When organisations operate multiple legal entities, inconsistent systems create fragmented data estates that finance teams must manually align before any group view can be produced. Different charts of accounts, fiscal calendars and currencies require time‑consuming mapping and reconciliation, and reliance on spreadsheets remains common because legacy systems lack seamless integration capability. In many cases this manual work stretches close and consolidation cycles, introduces risk of error and diverts teams away from analysis to data preparation.

Then there are structural differences. Entities may operate in different currencies or follow different financial year-ends. Even within South Africa, inconsistencies in reporting formats and processes can create friction, and those differences can then multiply across borders.
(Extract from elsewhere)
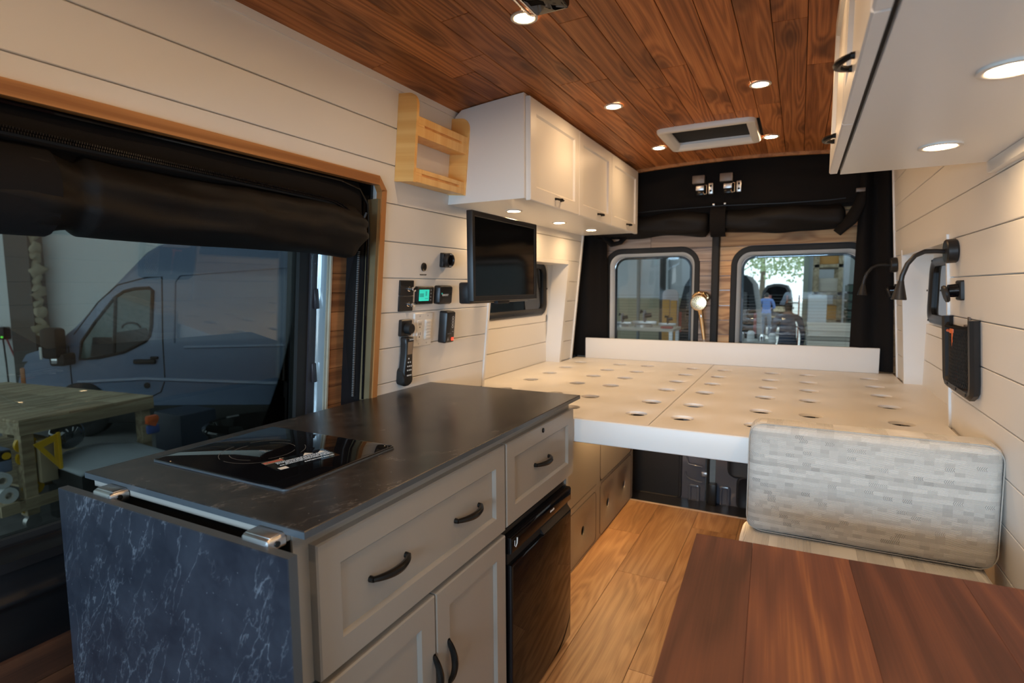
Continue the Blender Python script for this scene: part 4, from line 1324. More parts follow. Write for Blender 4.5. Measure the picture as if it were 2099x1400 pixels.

The result is more fragmented data and finance teams are required to reconcile and consolidate information manually, often under tight reporting deadlines. What should be a straightforward view of group performance becomes a time-intensive exercise in alignment.

The visibility gap

Group CFOs and finance directors need a consolidated, accurate view of performance across all entities, which is particularly critical in the months following an acquisition when leadership is assessing whether the deal is delivering on its strategic intent. However, many teams are working with systems that cannot easily support comparative views across entities with different systems and operational processes. Producing like-for-like reporting, tracking performance against forecasts or even generating consistent management reports can take days rather than hours.

This creates a visibility gap at the exact moment when clarity is most needed. Decision-making slows, risk increases and opportunities to respond quickly to underperformance or inefficiencies are missed.

A shift towards automation

As deal activity accelerates, the limitations of traditional reporting approaches are becoming harder to ignore, with growing recognition among enterprises that consolidation is a strategic imperative to the success of M&A activity.

Automated group reporting solutions are increasingly being brought into the conversation, particularly those that can integrate multiple ERP systems, handle multi-currency environments and accommodate different financial year-ends without extensive manual intervention. This includes locally developed platforms like Finnivo, which are designed to support complex, multi-entity group structures while reducing reliance on manual processes.

Automation reduces the risk of error, shortens reporting cycles and allows teams to focus on analysis rather than data preparation. It also creates a consistent reporting framework that can scale as new entities are added.

Keeping pace with the deal cycle

M&A activity does not slow down to accommodate reporting limitations. Deals are executed when opportunities arise, and integration timelines are often aggressive. In line with this, finance teams are expected to keep pace, delivering accurate group insights even as systems and processes are still being aligned.

“This is where the gap between growth and capability becomes most visible, because organisations that continue to rely on manual consolidation or fragmented systems will find it increasingly difficult to keep up, particularly as their structures become more complex,” adds Pretorius.

The current wave of M&A activity in South Africa is a clear signal that growth strategies are evolving, and the underlying finance infrastructure needs to evolve with them. Group reporting systems that can adapt to complexity, rather than struggle against it, are becoming essential. In the end, it’s the ability to see the full picture, quickly and accurately, that ultimately determines whether that growth delivers value.